Recently, while waiting on a Friday night pizza, the television behind the take-out counter was tuned in to Fox News. The story was on how college Republicans were "taking back" the universities. They had some "conservative academic" (about as oxymoronic as calling oneself a liberal Baptist) talking head guy pitching his book and talking about how students weren't going to "put up with" professors who essentially tried to get them to think critically about the world around them. The Fox News talking head seemed suitably encouraged that pretty soon schools would be like churches, where dissent or questioning the divine message is strictly forbidden. Social conservatives have the churches, all three branches of government, arguably the mainstream media given the recent "pay for praise" revelations and the fact that Wal-Mart among other mega-corporations is now a major sponsor of National Public Radio, and now they want the schools as well. Fantastic.

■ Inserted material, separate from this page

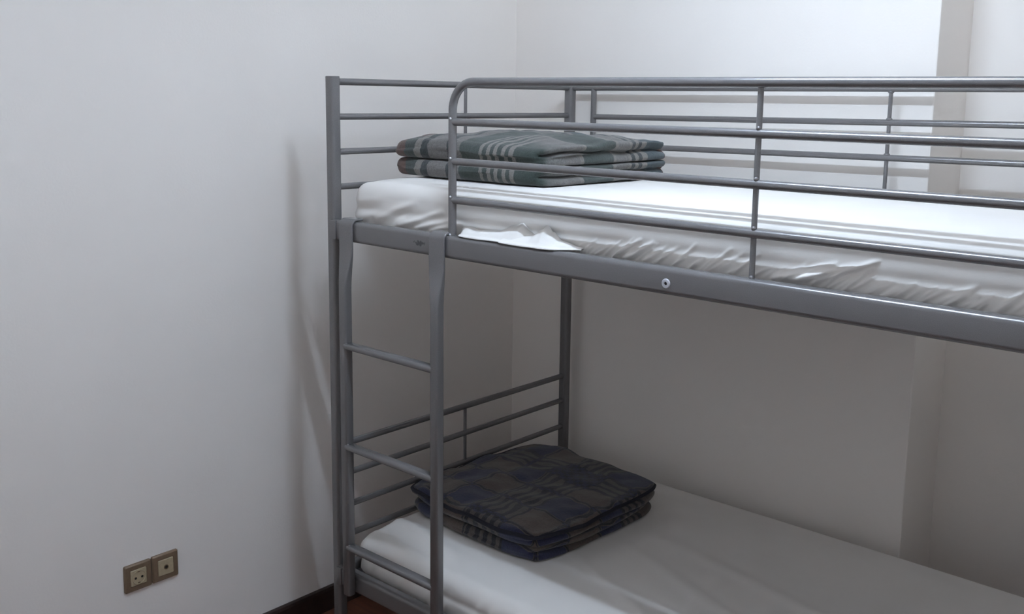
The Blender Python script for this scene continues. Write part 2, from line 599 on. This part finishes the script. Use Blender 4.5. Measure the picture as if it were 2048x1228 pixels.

I thought of how so many Americans lamented the fact that Iranian professors had been stifled after the Islamic Revolution in 1979, and that universities in Iraq under Saddam Hussein were under strict scrutiny that their message be consistent with government policy, and insisted that academic freedom was necessary for a free society to exist. Where are those critics now that Ward Churchill is the face of dissent?